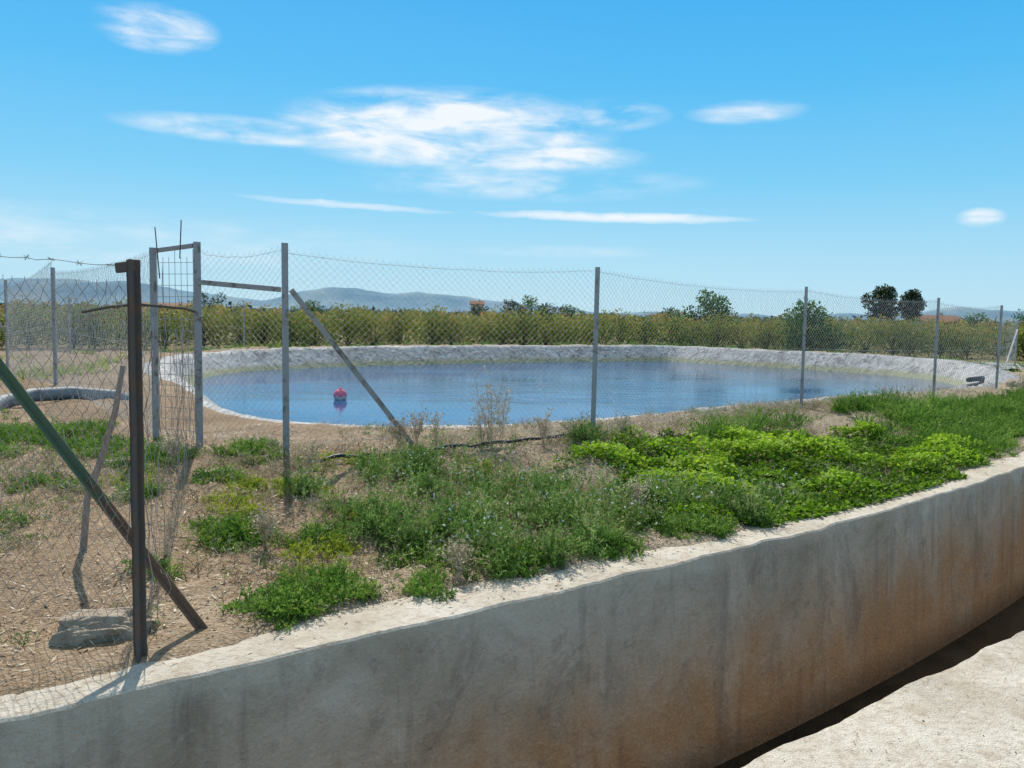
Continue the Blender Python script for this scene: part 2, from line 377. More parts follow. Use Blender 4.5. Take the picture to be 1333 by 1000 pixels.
def scat(n,fn,s0,s1,n0,n1):
    s=rng.uniform(s0,s1,n*3);q=rng.uniform(n0,n1,n*3);d=fn(s,q); kk=rng.random(n*3)<d
    return s[kk][:n],q[kk][:n]
def ell(s,n,cs_,cn,rs,rn,nz=.6,f=1.7):
    d=((s-cs_)/rs)**2+((n-cn)/rn)**2
    return np.clip((1.-d+nz*fbm(s*f,n*f+5,4))*3,0,1)
def dbroad(s,n):
    a=ell(s,n,7.2,5.0,2.7,1.35,1.4,2.); b=ell(s,n,9.5,4.8,1.4,.85,1.1); c=ell(s,n,5.4,4.3,.9,.5,.9); d=ell(s,n,7.2,3.95,1.8,.28,1.,2.5)
    return np.maximum.reduce([a,b,c,d])*(n>3.74)
s,q=scat(46000,dbroad,4,12,3.7,7.2); x,y=s2w(s,q)
mound=.02+.17*np.clip(.5+fbm(s*2.2,q*2.2,3)*1.8,0,1)*np.clip(dbroad(s,q),0,1)*ss(3.75,4.3,q)
z=np.maximum(hfun(x,y),np.where(q<4,.004,-9))+mound*rng.random(len(x))**.5
P=np.stack([x,y,z],1); D=rng.normal(size=P.shape)*[1,1,.45]+[0,0,.25]
nrm=rng.normal(size=P.shape)*.55+[0,0,1]
t=np.clip((z-hfun(x,y))/.17*.75+rng.normal(.08,.2,len(x))+.4*fbm(s*3,q*3,2),0,1)
o=quadmesh('ground_cover',rleaf(P,D,rng.uniform(.03,.065,len(x)),rng.uniform(.022,.045,len(x)),nrm),BROAD,t); o['kind']='stuff'
def plants(name,clusters,mat,bl,lw,droop=.25,up=1.0,leaflets=0,kind='stuff',spread=.03):
    Q=[];T=[]
    x,y,h=clusters; npl=len(x); zz=np.maximum(hfun(x,y),np.where(np.abs(w2s(x,y)[1]-3.8)<.2,.003,-9))
    idx=np.repeat(np.arange(npl),bl)
    P=np.stack([x[idx],y[idx],zz[idx]-.01],1)+rng.normal(0,spread,(len(idx),3))*[1,1,0]
    D=rng.normal(size=P.shape)*[.75,.75,0]+[0,0,up]; D=unit(D)
    Ln=h[idx]*rng.uniform(.5,1.15,len(idx)); t=np.clip(rng.normal(.45,.22,npl)[idx]+rng.normal(0,.15,len(idx)),0,1)
    Q.append(blades(P,D,Ln,np.full(len(idx),lw),droop)); T.append(np.r_[t*.8,t])
    if leaflets:
        i2=np.repeat(np.arange(len(idx)),leaflets); f=rng.uniform(.25,1,len(i2))
        P2=P[i2]+D[i2]*(Ln[i2]*f)[:,None]; P2[:,2]-=Ln[i2]*droop*np.clip((f-.55)/.45,0,1)
        D2=D[i2]*.7+rng.normal(size=P2.shape)*.6
        l=rng.uniform(.012,.032,len(i2))*(.6+h[idx][i2]*1.8)
        Q.append(rleaf(P2,D2,l,l*.33)); T.append(np.clip(t[i2]+f*.3-.1,0,1))
    o=quadmesh(name,np.concatenate(Q),mat,np.concatenate(T)); o['kind']=kind; return o
def clump(cl,mat,name,nper,lo,hi,lw,leaflets,droop=.25,up=1.2,bl=10):
    X=[];Y=[];H=[]
    for (a,b,r,w) in cl:
        k=int(nper*w); rr=np.sqrt(rng.random(k))*r; an=rng.random(k)*6.283; rr=rr*(1+.3*np.sin(an*3+a*5)); ss_=a+rr*np.cos(an);nn_=b+rr*np.sin(an)
        kk=nn_>3.76; ss_,nn_=ss_[kk],nn_[kk]; rr=rr[kk]
        xx,yy=s2w(ss_,nn_); X.append(xx);Y.append(yy);H.append(rng.uniform(lo,hi,len(xx))*(1-.5*rr/r))
    return plants(name,(np.concatenate(X),np.concatenate(Y),np.concatenate(H)),mat,bl,lw,droop,up,leaflets)
def dfe(s,n):
    a=ell(s,n,3.45,5.2,1.0,1.35,2.3,2.6);b=ell(s,n,4.5,4.35,1.1,.5,1.8,2.6);c=ell(s,n,5.5,4.1,.9,.35,1.2);d=ell(s,n,2.9,4.5,.4,.6,1.6,2);e=ell(s,n,5.8,6.9,1.2,.35,1.4)
    return np.maximum.reduce([a,b,c*.8,d*.7,e*.6])*(n>3.86)
random.seed(21); tufts=[]
sA,qA=scat(62,dfe,1.9,6.8,3.9,6.9)
for i in range(len(sA)): tufts.append((float(sA[i]),float(qA[i]),random.uniform(.08,.22),random.uniform(.5,1.3)))
clump(tufts,FEATH,'feathery_weeds',9,.16,.46,.0045,15,.15,1.6,15)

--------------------

● Given instruction
Reproduce the whole listing exactly, but not the images in it.

● Exercise result
Continue the Blender Python script for this scene: part 2, from line 377. More parts follow. Use Blender 4.5. Take the picture to be 1333 by 1000 pixels.
def scat(n,fn,s0,s1,n0,n1):
    s=rng.uniform(s0,s1,n*3);q=rng.uniform(n0,n1,n*3);d=fn(s,q); kk=rng.random(n*3)<d
    return s[kk][:n],q[kk][:n]
def ell(s,n,cs_,cn,rs,rn,nz=.6,f=1.7):
    d=((s-cs_)/rs)**2+((n-cn)/rn)**2
    return np.clip((1.-d+nz*fbm(s*f,n*f+5,4))*3,0,1)
def dbroad(s,n):
    a=ell(s,n,7.2,5.0,2.7,1.35,1.4,2.); b=ell(s,n,9.5,4.8,1.4,.85,1.1); c=ell(s,n,5.4,4.3,.9,.5,.9); d=ell(s,n,7.2,3.95,1.8,.28,1.,2.5)
    return np.maximum.reduce([a,b,c,d])*(n>3.74)
s,q=scat(46000,dbroad,4,12,3.7,7.2); x,y=s2w(s,q)
mound=.02+.17*np.clip(.5+fbm(s*2.2,q*2.2,3)*1.8,0,1)*np.clip(dbroad(s,q),0,1)*ss(3.75,4.3,q)
z=np.maximum(hfun(x,y),np.where(q<4,.004,-9))+mound*rng.random(len(x))**.5
P=np.stack([x,y,z],1); D=rng.normal(size=P.shape)*[1,1,.45]+[0,0,.25]
nrm=rng.normal(size=P.shape)*.55+[0,0,1]
t=np.clip((z-hfun(x,y))/.17*.75+rng.normal(.08,.2,len(x))+.4*fbm(s*3,q*3,2),0,1)
o=quadmesh('ground_cover',rleaf(P,D,rng.uniform(.03,.065,len(x)),rng.uniform(.022,.045,len(x)),nrm),BROAD,t); o['kind']='stuff'
def plants(name,clusters,mat,bl,lw,droop=.25,up=1.0,leaflets=0,kind='stuff',spread=.03):
    Q=[];T=[]
    x,y,h=clusters; npl=len(x); zz=np.maximum(hfun(x,y),np.where(np.abs(w2s(x,y)[1]-3.8)<.2,.003,-9))
    idx=np.repeat(np.arange(npl),bl)
    P=np.stack([x[idx],y[idx],zz[idx]-.01],1)+rng.normal(0,spread,(len(idx),3))*[1,1,0]
    D=rng.normal(size=P.shape)*[.75,.75,0]+[0,0,up]; D=unit(D)
    Ln=h[idx]*rng.uniform(.5,1.15,len(idx)); t=np.clip(rng.normal(.45,.22,npl)[idx]+rng.normal(0,.15,len(idx)),0,1)
    Q.append(blades(P,D,Ln,np.full(len(idx),lw),droop)); T.append(np.r_[t*.8,t])
    if leaflets:
        i2=np.repeat(np.arange(len(idx)),leaflets); f=rng.uniform(.25,1,len(i2))
        P2=P[i2]+D[i2]*(Ln[i2]*f)[:,None]; P2[:,2]-=Ln[i2]*droop*np.clip((f-.55)/.45,0,1)
        D2=D[i2]*.7+rng.normal(size=P2.shape)*.6
        l=rng.uniform(.012,.032,len(i2))*(.6+h[idx][i2]*1.8)
        Q.append(rleaf(P2,D2,l,l*.33)); T.append(np.clip(t[i2]+f*.3-.1,0,1))
    o=quadmesh(name,np.concatenate(Q),mat,np.concatenate(T)); o['kind']=kind; return o
def clump(cl,mat,name,nper,lo,hi,lw,leaflets,droop=.25,up=1.2,bl=10):
    X=[];Y=[];H=[]
    for (a,b,r,w) in cl:
        k=int(nper*w); rr=np.sqrt(rng.random(k))*r; an=rng.random(k)*6.283; rr=rr*(1+.3*np.sin(an*3+a*5)); ss_=a+rr*np.cos(an);nn_=b+rr*np.sin(an)
        kk=nn_>3.76; ss_,nn_=ss_[kk],nn_[kk]; rr=rr[kk]
        xx,yy=s2w(ss_,nn_); X.append(xx);Y.append(yy);H.append(rng.uniform(lo,hi,len(xx))*(1-.5*rr/r))
    return plants(name,(np.concatenate(X),np.concatenate(Y),np.concatenate(H)),mat,bl,lw,droop,up,leaflets)
def dfe(s,n):
    a=ell(s,n,3.45,5.2,1.0,1.35,2.3,2.6);b=ell(s,n,4.5,4.35,1.1,.5,1.8,2.6);c=ell(s,n,5.5,4.1,.9,.35,1.2);d=ell(s,n,2.9,4.5,.4,.6,1.6,2);e=ell(s,n,5.8,6.9,1.2,.35,1.4)
    return np.maximum.reduce([a,b,c*.8,d*.7,e*.6])*(n>3.86)
random.seed(21); tufts=[]
sA,qA=scat(62,dfe,1.9,6.8,3.9,6.9)
for i in range(len(sA)): tufts.append((float(sA[i]),float(qA[i]),random.uniform(.08,.22),random.uniform(.5,1.3)))
clump(tufts,FEATH,'feathery_weeds',9,.16,.46,.0045,15,.15,1.6,15)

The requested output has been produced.